**PROBLEM TO WORK ON:**
Copy out all lines carrying the word "from".

--- Start ENTRIES SHOWN ---

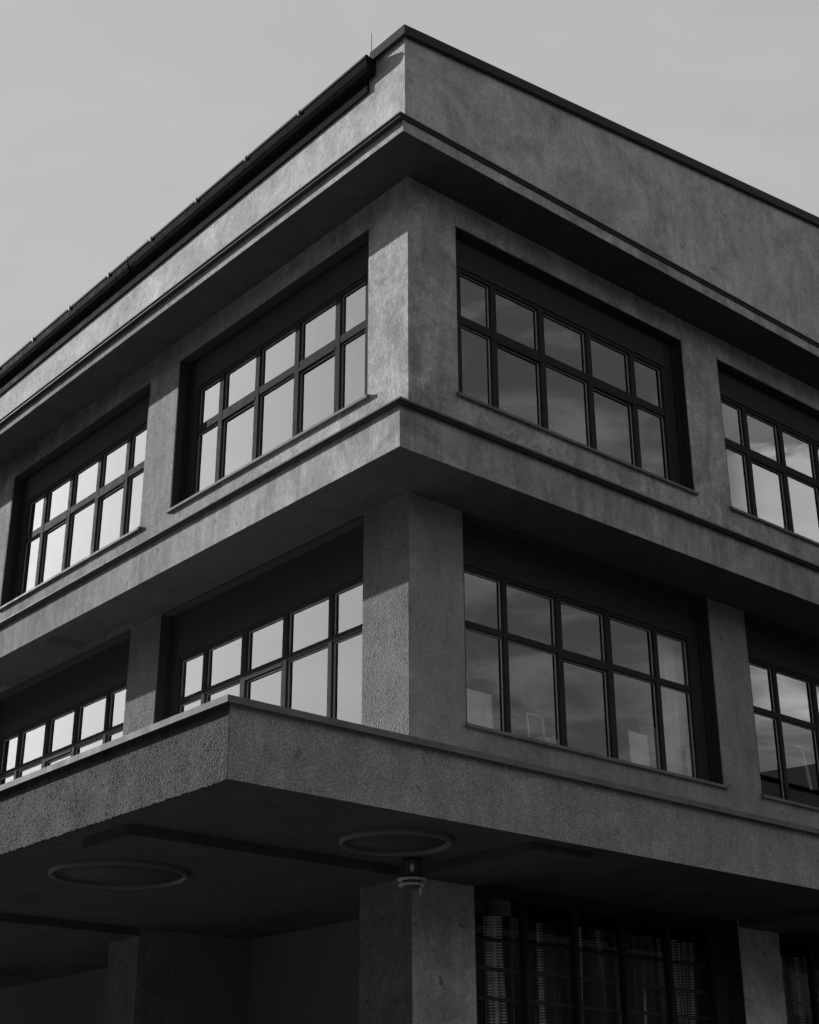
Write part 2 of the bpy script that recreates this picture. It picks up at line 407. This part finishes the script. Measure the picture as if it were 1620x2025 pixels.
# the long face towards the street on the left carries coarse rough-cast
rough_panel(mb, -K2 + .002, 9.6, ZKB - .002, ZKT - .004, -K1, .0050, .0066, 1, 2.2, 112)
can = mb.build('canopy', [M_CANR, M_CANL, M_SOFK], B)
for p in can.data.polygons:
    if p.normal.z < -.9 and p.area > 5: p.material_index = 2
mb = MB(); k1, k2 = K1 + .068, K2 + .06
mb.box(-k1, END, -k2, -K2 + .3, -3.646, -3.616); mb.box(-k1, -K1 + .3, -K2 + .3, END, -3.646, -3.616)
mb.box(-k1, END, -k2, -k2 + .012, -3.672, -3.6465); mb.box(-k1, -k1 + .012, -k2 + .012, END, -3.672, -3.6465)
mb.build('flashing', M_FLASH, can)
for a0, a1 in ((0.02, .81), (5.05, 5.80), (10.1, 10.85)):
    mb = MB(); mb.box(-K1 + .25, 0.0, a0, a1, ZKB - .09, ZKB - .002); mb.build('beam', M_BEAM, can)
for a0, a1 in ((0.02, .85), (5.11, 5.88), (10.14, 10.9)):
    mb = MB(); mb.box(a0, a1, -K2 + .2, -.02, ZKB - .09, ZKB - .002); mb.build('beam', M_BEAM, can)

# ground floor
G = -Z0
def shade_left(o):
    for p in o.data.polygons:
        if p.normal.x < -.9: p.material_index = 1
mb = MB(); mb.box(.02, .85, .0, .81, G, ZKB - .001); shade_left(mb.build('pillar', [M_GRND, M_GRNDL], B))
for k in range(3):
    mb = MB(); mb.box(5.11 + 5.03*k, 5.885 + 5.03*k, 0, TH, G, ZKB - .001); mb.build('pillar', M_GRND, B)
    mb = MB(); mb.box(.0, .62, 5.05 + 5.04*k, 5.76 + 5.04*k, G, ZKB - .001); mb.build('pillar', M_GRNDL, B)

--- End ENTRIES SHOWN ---
--- Start ENTRIES SHOWN ---

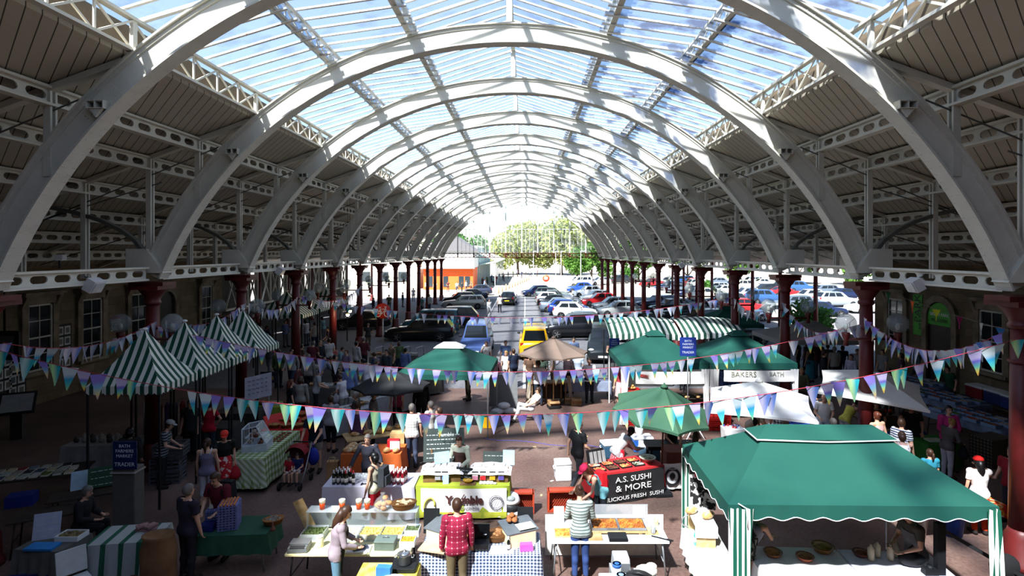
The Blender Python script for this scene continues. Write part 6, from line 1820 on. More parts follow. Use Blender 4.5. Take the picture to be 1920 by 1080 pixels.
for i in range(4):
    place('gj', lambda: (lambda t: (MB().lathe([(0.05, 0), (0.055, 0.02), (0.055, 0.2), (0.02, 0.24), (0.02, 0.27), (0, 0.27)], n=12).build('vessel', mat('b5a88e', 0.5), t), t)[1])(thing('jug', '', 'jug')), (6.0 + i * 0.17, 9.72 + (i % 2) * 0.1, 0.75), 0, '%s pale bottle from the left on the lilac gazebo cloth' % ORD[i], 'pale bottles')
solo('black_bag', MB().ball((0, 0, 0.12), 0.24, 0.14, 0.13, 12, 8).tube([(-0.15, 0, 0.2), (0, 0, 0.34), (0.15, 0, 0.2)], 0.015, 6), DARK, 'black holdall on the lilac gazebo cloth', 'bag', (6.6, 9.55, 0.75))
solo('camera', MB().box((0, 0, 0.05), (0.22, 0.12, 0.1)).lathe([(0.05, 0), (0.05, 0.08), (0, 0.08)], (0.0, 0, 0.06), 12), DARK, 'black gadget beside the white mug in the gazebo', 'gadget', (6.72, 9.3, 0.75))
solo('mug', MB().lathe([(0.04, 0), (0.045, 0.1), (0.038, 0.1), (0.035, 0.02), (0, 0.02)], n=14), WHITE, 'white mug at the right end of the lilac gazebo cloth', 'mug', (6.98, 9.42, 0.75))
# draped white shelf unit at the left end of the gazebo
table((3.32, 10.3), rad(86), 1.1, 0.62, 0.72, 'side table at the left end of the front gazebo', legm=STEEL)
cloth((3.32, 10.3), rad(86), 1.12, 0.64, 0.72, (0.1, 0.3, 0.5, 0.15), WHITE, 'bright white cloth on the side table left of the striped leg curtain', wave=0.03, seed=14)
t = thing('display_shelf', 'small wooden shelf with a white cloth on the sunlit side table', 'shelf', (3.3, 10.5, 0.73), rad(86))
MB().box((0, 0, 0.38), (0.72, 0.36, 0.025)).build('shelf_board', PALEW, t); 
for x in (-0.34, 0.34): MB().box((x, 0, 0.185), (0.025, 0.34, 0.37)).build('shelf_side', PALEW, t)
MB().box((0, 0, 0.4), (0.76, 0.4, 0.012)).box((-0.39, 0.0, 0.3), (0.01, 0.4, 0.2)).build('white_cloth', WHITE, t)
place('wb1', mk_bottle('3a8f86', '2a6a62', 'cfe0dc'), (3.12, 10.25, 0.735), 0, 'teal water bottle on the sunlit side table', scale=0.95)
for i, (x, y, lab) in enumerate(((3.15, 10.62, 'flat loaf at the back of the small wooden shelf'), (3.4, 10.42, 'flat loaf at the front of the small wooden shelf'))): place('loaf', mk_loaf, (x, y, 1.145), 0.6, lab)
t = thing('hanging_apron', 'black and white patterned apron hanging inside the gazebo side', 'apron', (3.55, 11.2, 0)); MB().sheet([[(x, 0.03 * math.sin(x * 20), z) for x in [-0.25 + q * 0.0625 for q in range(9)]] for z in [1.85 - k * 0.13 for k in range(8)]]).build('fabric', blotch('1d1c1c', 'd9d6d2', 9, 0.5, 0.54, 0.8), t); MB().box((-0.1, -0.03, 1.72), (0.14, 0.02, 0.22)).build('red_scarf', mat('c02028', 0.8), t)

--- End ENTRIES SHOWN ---

**CORRECT OUTPUT:**
The Blender Python script for this scene continues. Write part 6, from line 1820 on. More parts follow. Use Blender 4.5. Take the picture to be 1920 by 1080 pixels.
    place('gj', lambda: (lambda t: (MB().lathe([(0.05, 0), (0.055, 0.02), (0.055, 0.2), (0.02, 0.24), (0.02, 0.27), (0, 0.27)], n=12).build('vessel', mat('b5a88e', 0.5), t), t)[1])(thing('jug', '', 'jug')), (6.0 + i * 0.17, 9.72 + (i % 2) * 0.1, 0.75), 0, '%s pale bottle from the left on the lilac gazebo cloth' % ORD[i], 'pale bottles')